A player caught a cricket ball of mass 150 g moving at a speed of 20 m/s. If the catching process is completed in 0.1 s, the magnitude of force exerted by the ball on the hand of the player is:
The force exerted by the cricket ball on the player's hand can be determined using the impulse-momentum theorem, which states that impulse equals the change in momentum. This is mathematically represented as:
\(F \cdot \Delta t = \Delta p\)
Where:
\(F\) represents the force.
\(\Delta t\) is the duration of the force application.

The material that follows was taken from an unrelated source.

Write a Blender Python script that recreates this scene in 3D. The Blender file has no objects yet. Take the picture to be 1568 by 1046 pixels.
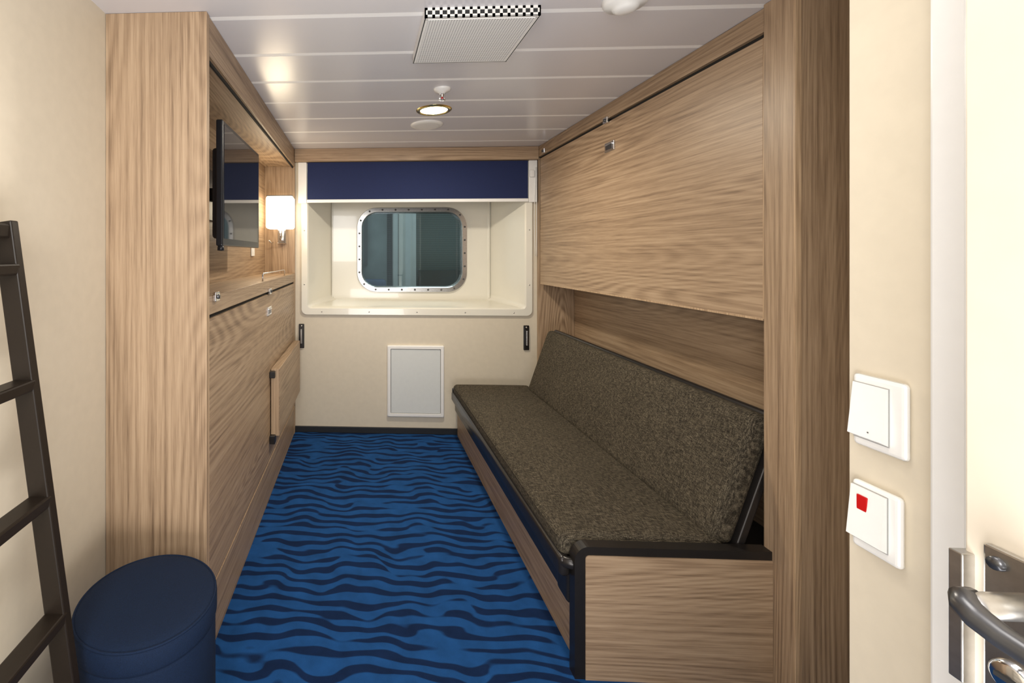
import bpy, bmesh, math, random
from mathutils import Vector, Matrix
random.seed(3)
sc = bpy.context.scene
try:
    sc.view_settings.view_transform = 'Standard'
    sc.view_settings.look = 'None'
except Exception as e:
    print(e)

# ------------------------------------------------------------------ materials
def new_mat(name):
    m = bpy.data.materials.new(name); m.use_nodes = True
    nt = m.node_tree
    b = nt.nodes['Principled BSDF']
    return m, nt, b

def plain(name, col, rough=0.5, metal=0.0, noise=0.0, nscale=40, spec=0.5, bump=0.0, coat=0.0):
    m, nt, b = new_mat(name)
    b.inputs['Roughness'].default_value = rough
    b.inputs['Metallic'].default_value = metal
    b.inputs['Specular IOR Level'].default_value = spec
    b.inputs['Coat Weight'].default_value = coat
    tc = nt.nodes.new('ShaderNodeTexCoord')
    n = nt.nodes.new('ShaderNodeTexNoise')
    n.inputs['Scale'].default_value = nscale; n.inputs['Detail'].default_value = 4
    nt.links.new(tc.outputs['Object'], n.inputs['Vector'])
    r = nt.nodes.new('ShaderNodeValToRGB')
    r.color_ramp.elements[0].position = 0.3; r.color_ramp.elements[1].position = 0.7
    r.color_ramp.elements[0].color = [c*(1-noise) for c in col]+[1]
    r.color_ramp.elements[1].color = [min(1, c*(1+noise)) for c in col]+[1]
    nt.links.new(n.outputs['Fac'], r.inputs['Fac'])
    nt.links.new(r.outputs['Color'], b.inputs['Base Color'])
    if bump > 0:
        bp = nt.nodes.new('ShaderNodeBump'); bp.inputs['Strength'].default_value = bump
        bp.inputs['Distance'].default_value = 0.002
        nt.links.new(n.outputs['Fac'], bp.inputs['Height'])
        nt.links.new(bp.outputs['Normal'], b.inputs['Normal'])
    return m

def mth(nt, op, a, b=None, c=None):
    n = nt.nodes.new('ShaderNodeMath'); n.operation = op
    for i, v in enumerate((a, b, c)):
        if v is None: continue
        if isinstance(v, (int, float)): n.inputs[i].default_value = v
        else: nt.links.new(v, n.inputs[i])
    return n.outputs[0]

def wood(name, axis, off=(0, 0, 0), tint=(1, 1, 1), dens=1.0):
    """oak laminate, grain running along axis 0/1/2"""
    m, nt, b = new_mat(name)
    tc = nt.nodes.new('ShaderNodeTexCoord')
    def mapped(al, ac):
        mp = nt.nodes.new('ShaderNodeMapping')
        s = [ac*dens]*3; s[axis] = al
        mp.inputs['Scale'].default_value = s
        mp.inputs['Location'].default_value = off
        nt.links.new(tc.outputs['Object'], mp.inputs['Vector'])
        return mp.outputs[0]
    def noise(vec, sc_, det, rough=0.5, dist=0.0):
        n = nt.nodes.new('ShaderNodeTexNoise')
        n.inputs['Scale'].default_value = sc_; n.inputs['Detail'].default_value = det
        n.inputs['Roughness'].default_value = rough; n.inputs['Distortion'].default_value = dist
        nt.links.new(vec, n.inputs['Vector'])
        return n.outputs['Fac']
    n0 = noise(mapped(0.30, 3.6), 1.0, 0.6, 0.3, 0.0)
    lines = mth(nt, 'SINE', mth(nt, 'MULTIPLY', n0, 300.0))
    msk = noise(mapped(0.9, 4.0), 1.0, 1, 0.5)           # grain figure fades in and out
    msk = mth(nt, 'MULTIPLY', mth(nt, 'SUBTRACT', msk, 0.34), 0.24)
    msk = mth(nt, 'MAXIMUM', msk, 0.0)
    n1 = noise(mapped(1.2, 85.0), 1.0, 5, 0.62)
    n2 = noise(mapped(9.0, 380.0), 1.0, 3, 0.6)
    n3 = noise(mapped(0.4, 6.0), 1.0, 2, 0.5)
    f = mth(nt, 'ADD', mth(nt, 'MULTIPLY', lines, msk), mth(nt, 'MULTIPLY', n1, 0.66))
    f = mth(nt, 'ADD', f, mth(nt, 'MULTIPLY', n2, 0.42))
    f = mth(nt, 'ADD', f, mth(nt, 'MULTIPLY', n3, 0.14))
    f = mth(nt, 'SUBTRACT', f, 0.11)
    r = nt.nodes.new('ShaderNodeValToRGB')
    e = r.color_ramp.elements
    e[0].position = 0.28; e[1].position = 0.74
    e[0].color = (0.172*tint[0], 0.110*tint[1], 0.066*tint[2], 1)
    e[1].color = (0.51*tint[0], 0.374*tint[1], 0.246*tint[2], 1)
    k = e.new(0.45); k.color = (0.330*tint[0], 0.224*tint[1], 0.138*tint[2], 1)
    k = e.new(0.56); k.color = (0.420*tint[0], 0.294*tint[1], 0.186*tint[2], 1)
    nt.links.new(f, r.inputs['Fac'])
    nt.links.new(r.outputs['Color'], b.inputs['Base Color'])
    b.inputs['Roughness'].default_value = 0.42
    b.inputs['Specular IOR Level'].default_value = 0.4
    bp = nt.nodes.new('ShaderNodeBump'); bp.inputs['Strength'].default_value = 0.08
    bp.inputs['Distance'].default_value = 0.001
    nt.links.new(n2, bp.inputs['Height']); nt.links.new(bp.outputs['Normal'], b.inputs['Normal'])
    return m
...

\(\Delta p\) is the momentum change.
First, calculate the initial and final momentum:
Initial momentum \(p_i = m \cdot v_i\), with \(m = 0.15 \text{ kg}\) (ball's mass in kg) and \(v_i = 20 \text{ m/s}\). Consequently, \(p_i = 0.15 \times 20 = 3 \text{ kg m/s}\).
Final momentum \(p_f = 0 \text{ kg m/s}\) as the ball is caught and stopped.
The momentum change is \(\Delta p = p_f - p_i = 0 - 3 = -3 \text{ kg m/s}\).
The magnitude of the impulse is 3 N s (ignoring the negative sign).
Next, calculate the force using the formula:
\(F = \frac{\Delta p}{\Delta t}\)
Substituting the values yields:
\(F = \frac{3}{0.1} = 30 \text{ N}\)
Therefore, the magnitude of the force the ball exerts on the player's hand is 30 N.